Investigation of mechanisms associated with epoxy resin nanocomposite dielectrics.

摘要

Epoxy resin has been widely used in the power industry for its superior insulating properties. By mixing micron scale fillers into epoxy resin, better thermal and mechanical properties can be achieved. However, in most cases, the introduction of the fillers will deteriorate epoxy resin's insulating properties. With the development of nanotechnology, the inclusion of nanometric fillers in polymers to form nanodielectrics has drawn much attention. The size of fillers reduces to nanometric level, the interface between the particles and polymer becomes the dominant factor in determining the composite's bulk properties.;This study examines the dielectric properties of epoxy resin based nanocomposites. Practical measurements show that nanocomposites have superior short-term breakdown strength and voltage endurance capability over microcomposites. The particles dispersion, the curing characteristics, and free volume of nanocomposites were first examined and compared to microcomposites. The results show that the nanoparticles could affect epoxy resin's crosslink density and increase the free volume of the composites. Dielectric spectroscopy measurements indicate that at elevated temperatures, nanocomposites have lower chain activation energy compared to microcomposites.
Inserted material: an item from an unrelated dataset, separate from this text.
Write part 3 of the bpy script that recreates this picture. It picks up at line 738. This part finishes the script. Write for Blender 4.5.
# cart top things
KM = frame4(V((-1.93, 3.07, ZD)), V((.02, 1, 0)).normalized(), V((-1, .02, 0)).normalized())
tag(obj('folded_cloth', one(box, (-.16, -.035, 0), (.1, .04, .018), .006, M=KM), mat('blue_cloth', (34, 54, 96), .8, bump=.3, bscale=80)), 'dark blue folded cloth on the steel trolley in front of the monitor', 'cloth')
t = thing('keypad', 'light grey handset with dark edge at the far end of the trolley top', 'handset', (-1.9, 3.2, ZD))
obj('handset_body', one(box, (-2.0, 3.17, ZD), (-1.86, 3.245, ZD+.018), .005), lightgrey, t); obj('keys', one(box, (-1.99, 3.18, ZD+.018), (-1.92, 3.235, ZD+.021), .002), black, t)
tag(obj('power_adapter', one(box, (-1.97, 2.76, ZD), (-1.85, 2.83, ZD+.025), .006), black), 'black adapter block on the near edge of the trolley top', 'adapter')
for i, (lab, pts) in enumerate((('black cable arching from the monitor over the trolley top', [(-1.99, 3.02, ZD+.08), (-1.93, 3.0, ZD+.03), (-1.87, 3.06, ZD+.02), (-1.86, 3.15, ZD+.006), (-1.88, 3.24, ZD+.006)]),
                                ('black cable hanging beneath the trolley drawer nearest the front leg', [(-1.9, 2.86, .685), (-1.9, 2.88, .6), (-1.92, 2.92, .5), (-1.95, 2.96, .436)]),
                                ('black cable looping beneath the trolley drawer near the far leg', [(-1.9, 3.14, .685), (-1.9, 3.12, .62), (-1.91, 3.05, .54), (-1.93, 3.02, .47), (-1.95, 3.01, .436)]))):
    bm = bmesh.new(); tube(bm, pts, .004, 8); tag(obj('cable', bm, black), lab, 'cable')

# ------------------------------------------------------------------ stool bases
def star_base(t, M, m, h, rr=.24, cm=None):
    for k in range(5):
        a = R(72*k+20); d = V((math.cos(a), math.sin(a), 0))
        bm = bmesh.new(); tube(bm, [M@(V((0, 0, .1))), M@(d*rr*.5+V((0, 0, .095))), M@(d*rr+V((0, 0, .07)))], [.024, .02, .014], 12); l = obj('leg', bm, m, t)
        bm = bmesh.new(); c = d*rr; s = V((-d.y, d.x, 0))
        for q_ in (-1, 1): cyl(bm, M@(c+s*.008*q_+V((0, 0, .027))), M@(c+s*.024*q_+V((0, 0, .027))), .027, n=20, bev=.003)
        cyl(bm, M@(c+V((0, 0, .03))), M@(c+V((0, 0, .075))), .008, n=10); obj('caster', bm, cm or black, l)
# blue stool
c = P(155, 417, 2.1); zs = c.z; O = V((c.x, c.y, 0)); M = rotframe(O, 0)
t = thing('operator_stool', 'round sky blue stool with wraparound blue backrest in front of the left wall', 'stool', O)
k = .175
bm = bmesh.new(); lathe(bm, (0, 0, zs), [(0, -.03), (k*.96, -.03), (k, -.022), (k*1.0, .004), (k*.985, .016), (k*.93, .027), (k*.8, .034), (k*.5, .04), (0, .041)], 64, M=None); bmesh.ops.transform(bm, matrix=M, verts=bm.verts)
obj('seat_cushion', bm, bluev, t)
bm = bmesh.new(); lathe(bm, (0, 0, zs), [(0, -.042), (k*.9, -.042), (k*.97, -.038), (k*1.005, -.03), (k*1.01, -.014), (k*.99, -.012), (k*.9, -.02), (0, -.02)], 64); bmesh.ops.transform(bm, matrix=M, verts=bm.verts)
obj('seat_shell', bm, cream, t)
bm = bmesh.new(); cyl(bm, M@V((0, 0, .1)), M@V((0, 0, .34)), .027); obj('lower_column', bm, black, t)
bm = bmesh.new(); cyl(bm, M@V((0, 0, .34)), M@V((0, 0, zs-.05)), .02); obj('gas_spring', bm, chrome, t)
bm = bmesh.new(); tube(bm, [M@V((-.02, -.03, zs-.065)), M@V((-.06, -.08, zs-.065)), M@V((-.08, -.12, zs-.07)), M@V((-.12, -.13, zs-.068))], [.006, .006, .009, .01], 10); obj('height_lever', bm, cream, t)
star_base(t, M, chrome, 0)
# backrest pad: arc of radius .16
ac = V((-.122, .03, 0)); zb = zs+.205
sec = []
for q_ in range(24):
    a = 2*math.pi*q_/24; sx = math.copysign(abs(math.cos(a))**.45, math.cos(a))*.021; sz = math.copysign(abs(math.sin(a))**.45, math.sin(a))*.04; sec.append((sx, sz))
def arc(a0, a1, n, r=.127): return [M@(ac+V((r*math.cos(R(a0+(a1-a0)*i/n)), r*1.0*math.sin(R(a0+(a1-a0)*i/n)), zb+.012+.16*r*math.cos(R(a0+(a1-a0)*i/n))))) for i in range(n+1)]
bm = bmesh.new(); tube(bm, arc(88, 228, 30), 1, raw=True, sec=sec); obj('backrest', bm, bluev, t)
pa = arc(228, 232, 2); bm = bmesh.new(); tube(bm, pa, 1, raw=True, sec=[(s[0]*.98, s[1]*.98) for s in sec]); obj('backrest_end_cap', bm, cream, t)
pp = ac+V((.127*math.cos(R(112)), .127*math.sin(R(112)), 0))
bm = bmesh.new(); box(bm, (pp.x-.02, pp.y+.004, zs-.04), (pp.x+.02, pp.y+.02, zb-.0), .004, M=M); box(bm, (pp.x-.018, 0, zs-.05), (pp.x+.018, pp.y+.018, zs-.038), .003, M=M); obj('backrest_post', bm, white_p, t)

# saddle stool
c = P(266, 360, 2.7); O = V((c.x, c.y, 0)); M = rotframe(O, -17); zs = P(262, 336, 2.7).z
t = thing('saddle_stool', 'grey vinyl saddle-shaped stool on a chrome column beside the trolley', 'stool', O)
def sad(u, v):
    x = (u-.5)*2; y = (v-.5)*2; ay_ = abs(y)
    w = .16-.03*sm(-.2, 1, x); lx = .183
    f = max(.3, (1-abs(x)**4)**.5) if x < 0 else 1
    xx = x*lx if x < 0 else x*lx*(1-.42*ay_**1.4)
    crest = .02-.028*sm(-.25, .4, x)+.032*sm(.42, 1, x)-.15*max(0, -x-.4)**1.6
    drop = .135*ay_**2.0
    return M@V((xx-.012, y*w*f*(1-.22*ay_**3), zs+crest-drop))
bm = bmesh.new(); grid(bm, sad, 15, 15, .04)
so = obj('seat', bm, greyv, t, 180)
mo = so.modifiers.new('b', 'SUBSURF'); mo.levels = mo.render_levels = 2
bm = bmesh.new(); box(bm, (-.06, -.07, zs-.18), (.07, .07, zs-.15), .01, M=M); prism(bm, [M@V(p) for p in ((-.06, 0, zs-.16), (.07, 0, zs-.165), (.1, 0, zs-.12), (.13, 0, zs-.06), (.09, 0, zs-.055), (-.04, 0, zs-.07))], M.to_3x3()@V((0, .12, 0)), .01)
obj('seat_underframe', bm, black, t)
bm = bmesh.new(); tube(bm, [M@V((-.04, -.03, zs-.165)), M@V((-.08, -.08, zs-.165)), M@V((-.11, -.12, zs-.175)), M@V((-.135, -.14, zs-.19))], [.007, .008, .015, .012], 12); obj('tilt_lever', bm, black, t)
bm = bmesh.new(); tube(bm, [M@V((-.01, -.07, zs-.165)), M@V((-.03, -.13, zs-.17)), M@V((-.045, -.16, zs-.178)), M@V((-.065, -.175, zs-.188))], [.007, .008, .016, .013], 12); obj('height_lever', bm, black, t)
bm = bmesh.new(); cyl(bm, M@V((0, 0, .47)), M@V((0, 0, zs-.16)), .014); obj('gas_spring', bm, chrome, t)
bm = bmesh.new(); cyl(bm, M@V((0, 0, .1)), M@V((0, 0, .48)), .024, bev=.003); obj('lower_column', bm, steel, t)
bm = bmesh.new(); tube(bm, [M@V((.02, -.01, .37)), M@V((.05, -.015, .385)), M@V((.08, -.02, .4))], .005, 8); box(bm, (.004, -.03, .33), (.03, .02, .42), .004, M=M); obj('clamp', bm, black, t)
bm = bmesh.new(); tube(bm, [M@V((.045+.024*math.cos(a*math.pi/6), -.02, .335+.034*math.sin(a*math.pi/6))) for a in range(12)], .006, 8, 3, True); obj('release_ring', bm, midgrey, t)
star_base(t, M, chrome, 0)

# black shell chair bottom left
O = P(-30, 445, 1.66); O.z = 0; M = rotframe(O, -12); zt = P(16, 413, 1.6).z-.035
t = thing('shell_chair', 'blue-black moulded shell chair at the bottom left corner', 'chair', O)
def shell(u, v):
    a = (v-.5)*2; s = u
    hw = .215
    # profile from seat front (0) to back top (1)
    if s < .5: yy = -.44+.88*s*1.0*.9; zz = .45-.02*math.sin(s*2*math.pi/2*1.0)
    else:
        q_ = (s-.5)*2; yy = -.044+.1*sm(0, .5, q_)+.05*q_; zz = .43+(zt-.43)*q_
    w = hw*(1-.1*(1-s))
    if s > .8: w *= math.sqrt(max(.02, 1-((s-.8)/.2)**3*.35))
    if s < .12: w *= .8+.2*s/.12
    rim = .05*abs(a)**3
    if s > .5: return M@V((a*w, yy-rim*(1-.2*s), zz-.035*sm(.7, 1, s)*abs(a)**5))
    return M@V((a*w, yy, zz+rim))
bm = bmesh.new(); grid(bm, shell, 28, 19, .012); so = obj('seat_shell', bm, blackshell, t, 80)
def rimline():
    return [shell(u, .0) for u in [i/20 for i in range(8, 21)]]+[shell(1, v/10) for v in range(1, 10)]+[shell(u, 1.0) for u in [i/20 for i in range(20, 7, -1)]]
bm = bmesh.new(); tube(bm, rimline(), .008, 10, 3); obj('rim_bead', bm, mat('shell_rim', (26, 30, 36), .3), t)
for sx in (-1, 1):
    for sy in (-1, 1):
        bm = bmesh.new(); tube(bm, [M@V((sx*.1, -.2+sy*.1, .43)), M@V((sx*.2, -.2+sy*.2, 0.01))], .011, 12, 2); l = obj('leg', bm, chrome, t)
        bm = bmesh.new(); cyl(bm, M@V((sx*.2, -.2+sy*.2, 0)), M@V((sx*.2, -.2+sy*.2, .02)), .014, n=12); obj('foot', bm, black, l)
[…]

Mechanistic study reveals that space charge plays a significant role in composite's properties. In nanocomposites the charge accumulation is reduced and the time constant of charge dissipation is much shorter. Furthermore, space charge in nanocomposites is featured a deeper trap depth of 1.57 eV compared to a trap depth of 1.21 eV in microcomposites. It was concluded that the interface between the epoxy resin matrix and the nanoparticles provides a higher conductivity path for the space charge to transport. The nanoparticles work as scattering centers and lead to the homocharge accumulation near the electrodes in nanocomposites. The improved breakdown strength and voltage endurance in nanocomposites is related to the shielding effect from the homocharge.